Problem statement:
From the entries below, work out the number of lines that hold the word "Continue", and give that number alone.

■ ■ ■

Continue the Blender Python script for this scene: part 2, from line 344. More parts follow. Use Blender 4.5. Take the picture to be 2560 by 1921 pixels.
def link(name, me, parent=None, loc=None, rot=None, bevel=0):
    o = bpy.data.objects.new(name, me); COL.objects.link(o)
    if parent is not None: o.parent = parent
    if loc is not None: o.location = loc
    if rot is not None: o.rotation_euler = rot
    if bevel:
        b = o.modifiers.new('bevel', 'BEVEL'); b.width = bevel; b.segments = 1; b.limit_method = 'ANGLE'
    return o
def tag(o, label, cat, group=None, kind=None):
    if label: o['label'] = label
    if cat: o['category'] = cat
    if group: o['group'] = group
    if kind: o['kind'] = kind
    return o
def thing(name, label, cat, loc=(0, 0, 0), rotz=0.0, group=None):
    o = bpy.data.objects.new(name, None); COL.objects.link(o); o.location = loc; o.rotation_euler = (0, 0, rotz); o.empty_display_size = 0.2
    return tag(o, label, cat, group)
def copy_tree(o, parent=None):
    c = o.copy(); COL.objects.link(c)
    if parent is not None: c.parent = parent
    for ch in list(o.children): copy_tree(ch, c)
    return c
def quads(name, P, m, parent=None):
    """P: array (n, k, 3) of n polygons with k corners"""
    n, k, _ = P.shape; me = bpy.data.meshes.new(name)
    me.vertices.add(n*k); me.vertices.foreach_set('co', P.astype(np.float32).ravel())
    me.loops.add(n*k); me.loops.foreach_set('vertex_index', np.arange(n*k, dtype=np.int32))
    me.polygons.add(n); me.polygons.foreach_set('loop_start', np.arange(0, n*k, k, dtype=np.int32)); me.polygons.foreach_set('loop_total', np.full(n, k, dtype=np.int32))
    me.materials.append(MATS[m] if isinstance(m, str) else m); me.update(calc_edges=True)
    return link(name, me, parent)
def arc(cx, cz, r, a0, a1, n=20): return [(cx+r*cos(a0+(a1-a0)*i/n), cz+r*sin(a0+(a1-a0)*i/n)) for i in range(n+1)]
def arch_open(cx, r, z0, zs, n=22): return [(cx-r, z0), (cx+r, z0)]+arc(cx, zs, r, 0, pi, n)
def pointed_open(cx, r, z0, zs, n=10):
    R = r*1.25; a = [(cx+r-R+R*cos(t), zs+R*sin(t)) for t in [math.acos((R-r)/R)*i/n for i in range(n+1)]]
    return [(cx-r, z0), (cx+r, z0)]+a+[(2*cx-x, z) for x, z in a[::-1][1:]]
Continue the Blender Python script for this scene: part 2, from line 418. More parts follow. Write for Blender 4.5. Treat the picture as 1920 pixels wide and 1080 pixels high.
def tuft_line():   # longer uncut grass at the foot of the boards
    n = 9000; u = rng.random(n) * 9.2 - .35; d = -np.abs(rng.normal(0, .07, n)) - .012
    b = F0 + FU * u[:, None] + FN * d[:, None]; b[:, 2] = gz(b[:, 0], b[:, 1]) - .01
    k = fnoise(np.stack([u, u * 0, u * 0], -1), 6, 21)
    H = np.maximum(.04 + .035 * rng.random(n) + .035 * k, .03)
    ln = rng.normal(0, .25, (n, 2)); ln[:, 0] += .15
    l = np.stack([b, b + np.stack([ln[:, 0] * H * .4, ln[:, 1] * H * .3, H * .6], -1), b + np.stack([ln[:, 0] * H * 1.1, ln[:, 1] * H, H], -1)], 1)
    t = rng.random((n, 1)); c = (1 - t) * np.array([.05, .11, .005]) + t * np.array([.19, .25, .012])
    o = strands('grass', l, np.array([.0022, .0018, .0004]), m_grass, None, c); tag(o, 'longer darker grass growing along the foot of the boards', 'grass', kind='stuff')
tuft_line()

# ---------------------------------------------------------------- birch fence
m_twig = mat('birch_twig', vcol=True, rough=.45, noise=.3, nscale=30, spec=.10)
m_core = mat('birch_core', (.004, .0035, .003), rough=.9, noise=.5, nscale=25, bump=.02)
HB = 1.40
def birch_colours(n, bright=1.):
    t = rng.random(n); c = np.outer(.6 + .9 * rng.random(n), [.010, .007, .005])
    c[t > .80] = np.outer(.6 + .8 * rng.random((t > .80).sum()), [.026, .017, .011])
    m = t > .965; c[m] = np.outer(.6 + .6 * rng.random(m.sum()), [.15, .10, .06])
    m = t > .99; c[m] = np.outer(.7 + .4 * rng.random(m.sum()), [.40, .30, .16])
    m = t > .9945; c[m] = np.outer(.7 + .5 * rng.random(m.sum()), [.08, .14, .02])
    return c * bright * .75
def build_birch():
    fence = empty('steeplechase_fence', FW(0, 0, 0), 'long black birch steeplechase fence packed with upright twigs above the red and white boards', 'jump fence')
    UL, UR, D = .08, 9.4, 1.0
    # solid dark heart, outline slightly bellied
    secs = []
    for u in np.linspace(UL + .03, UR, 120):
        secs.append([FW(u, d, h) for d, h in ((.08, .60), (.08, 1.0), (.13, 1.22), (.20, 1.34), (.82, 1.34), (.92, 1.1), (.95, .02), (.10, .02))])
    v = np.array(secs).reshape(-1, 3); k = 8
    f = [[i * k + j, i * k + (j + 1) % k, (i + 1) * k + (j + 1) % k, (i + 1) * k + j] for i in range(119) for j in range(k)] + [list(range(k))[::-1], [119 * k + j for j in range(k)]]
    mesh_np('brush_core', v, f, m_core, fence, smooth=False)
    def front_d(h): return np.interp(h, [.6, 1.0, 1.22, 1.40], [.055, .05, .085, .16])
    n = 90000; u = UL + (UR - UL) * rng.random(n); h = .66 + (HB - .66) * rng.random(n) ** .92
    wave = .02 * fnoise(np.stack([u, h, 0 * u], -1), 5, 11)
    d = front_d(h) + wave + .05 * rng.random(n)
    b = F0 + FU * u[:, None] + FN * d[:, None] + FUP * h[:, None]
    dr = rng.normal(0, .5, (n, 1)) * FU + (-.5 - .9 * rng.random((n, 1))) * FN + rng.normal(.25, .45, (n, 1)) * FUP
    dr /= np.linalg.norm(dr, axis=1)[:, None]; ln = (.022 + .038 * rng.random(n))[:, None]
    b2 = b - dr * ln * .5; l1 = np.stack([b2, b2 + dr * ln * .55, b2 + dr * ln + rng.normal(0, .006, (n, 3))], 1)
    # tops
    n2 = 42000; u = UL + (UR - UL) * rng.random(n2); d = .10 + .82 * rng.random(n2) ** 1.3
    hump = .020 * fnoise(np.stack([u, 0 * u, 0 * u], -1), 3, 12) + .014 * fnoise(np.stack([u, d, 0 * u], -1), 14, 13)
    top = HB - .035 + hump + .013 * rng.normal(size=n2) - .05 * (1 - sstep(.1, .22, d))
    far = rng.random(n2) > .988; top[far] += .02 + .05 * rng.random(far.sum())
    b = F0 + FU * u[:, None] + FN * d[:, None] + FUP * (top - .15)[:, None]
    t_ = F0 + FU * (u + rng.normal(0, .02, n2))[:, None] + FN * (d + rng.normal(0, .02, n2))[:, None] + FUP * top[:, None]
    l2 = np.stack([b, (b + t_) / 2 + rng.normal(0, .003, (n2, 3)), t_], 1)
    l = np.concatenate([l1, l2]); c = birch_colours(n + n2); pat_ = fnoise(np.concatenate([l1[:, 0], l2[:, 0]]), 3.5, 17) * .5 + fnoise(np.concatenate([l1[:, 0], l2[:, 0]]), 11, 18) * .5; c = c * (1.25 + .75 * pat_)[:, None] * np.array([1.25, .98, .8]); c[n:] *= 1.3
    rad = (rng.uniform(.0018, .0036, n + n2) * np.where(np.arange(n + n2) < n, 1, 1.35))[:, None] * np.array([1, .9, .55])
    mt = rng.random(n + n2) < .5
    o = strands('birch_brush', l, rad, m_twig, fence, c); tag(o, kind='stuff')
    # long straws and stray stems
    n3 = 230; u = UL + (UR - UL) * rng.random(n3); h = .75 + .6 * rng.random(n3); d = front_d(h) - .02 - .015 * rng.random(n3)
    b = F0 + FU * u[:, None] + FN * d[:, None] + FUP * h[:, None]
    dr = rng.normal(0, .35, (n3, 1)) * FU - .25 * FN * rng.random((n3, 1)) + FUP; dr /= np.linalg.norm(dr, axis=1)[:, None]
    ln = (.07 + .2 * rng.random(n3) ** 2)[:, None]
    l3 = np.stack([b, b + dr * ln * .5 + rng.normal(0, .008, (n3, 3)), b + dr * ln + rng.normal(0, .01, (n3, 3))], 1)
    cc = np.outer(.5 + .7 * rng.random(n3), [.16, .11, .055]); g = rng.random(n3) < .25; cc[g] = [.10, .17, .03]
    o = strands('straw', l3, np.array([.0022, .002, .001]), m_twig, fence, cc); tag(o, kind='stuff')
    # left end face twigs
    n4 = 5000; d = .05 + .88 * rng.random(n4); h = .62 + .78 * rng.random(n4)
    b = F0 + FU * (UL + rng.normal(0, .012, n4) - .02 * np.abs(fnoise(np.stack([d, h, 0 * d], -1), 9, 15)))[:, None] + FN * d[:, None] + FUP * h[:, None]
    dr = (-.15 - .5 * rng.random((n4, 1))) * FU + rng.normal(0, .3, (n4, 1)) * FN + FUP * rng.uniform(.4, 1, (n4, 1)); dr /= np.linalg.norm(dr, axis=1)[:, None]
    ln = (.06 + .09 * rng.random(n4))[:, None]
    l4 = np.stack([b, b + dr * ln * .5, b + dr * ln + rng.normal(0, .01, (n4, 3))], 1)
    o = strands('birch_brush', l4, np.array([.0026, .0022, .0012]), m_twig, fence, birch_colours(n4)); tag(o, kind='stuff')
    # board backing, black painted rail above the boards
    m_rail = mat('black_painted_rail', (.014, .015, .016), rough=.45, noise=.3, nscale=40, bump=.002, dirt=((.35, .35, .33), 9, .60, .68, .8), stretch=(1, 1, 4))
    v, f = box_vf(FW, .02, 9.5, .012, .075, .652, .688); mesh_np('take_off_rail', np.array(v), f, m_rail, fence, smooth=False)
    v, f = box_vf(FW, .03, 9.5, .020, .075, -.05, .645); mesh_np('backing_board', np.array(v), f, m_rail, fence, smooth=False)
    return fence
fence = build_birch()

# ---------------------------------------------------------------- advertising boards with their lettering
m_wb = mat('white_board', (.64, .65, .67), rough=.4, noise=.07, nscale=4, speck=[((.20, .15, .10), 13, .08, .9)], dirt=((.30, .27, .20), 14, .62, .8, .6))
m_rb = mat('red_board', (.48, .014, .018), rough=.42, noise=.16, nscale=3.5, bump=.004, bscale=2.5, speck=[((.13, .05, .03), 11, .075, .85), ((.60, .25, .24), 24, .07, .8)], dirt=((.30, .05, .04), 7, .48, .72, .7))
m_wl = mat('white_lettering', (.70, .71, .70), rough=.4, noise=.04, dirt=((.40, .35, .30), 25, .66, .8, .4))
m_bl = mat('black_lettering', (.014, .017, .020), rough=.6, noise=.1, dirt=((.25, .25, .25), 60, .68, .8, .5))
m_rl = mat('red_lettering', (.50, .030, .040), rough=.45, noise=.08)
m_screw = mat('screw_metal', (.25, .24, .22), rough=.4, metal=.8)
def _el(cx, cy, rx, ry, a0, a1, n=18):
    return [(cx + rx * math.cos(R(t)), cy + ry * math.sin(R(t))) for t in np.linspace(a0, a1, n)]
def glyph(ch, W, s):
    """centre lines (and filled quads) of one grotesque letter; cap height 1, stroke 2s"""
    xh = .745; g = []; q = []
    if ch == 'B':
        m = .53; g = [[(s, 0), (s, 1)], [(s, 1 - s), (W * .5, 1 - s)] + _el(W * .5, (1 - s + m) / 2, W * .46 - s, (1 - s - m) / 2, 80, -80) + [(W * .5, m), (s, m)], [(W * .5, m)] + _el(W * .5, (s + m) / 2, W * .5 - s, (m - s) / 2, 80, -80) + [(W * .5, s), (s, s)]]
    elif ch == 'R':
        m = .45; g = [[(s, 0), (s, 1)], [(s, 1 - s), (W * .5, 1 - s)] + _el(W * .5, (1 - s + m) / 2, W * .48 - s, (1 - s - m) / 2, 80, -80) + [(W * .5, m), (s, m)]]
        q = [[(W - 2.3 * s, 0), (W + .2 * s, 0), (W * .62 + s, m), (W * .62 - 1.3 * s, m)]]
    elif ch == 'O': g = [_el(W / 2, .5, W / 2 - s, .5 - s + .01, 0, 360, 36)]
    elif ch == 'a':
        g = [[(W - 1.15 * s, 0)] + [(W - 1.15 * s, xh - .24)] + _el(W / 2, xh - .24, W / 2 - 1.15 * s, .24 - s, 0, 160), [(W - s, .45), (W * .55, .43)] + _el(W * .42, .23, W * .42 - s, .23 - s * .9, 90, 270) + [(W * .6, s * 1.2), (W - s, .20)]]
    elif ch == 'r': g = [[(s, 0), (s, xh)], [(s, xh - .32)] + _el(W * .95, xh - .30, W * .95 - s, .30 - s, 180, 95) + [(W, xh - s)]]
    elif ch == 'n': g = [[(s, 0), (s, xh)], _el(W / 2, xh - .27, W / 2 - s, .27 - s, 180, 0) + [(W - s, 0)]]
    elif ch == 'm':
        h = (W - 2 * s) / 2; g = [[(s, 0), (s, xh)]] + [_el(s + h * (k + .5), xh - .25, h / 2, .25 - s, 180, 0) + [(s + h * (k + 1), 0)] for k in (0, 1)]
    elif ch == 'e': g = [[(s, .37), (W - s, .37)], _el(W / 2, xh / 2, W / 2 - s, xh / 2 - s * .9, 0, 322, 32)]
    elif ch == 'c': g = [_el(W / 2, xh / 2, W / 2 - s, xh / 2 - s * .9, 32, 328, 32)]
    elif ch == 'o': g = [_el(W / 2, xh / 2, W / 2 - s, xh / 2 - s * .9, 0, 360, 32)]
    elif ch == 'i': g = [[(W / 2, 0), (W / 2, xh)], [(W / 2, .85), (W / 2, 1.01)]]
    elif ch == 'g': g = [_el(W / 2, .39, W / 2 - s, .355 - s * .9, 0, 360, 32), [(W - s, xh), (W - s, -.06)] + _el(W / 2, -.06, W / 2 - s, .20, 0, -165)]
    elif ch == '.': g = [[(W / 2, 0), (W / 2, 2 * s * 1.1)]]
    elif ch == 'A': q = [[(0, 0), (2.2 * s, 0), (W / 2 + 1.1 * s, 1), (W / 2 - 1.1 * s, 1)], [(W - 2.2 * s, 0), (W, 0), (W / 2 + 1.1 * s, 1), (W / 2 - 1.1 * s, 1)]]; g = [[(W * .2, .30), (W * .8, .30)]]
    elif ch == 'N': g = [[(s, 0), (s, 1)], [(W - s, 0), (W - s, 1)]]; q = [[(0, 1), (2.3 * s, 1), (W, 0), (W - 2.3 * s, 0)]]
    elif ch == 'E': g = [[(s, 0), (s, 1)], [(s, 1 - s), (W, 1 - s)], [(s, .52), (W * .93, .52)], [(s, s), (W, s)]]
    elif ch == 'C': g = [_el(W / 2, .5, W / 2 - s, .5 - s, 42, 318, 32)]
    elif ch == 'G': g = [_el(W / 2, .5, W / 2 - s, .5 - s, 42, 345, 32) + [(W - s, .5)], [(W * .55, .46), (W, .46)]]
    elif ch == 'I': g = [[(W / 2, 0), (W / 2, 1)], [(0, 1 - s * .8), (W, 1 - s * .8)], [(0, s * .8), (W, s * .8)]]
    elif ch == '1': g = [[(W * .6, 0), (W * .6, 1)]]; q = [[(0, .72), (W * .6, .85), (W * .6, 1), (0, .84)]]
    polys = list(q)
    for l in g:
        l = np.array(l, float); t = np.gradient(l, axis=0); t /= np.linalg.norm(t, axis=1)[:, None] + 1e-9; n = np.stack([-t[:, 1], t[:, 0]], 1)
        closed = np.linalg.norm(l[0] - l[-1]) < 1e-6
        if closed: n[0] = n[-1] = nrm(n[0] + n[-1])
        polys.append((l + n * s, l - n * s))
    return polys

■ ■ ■

Output for this exercise:
2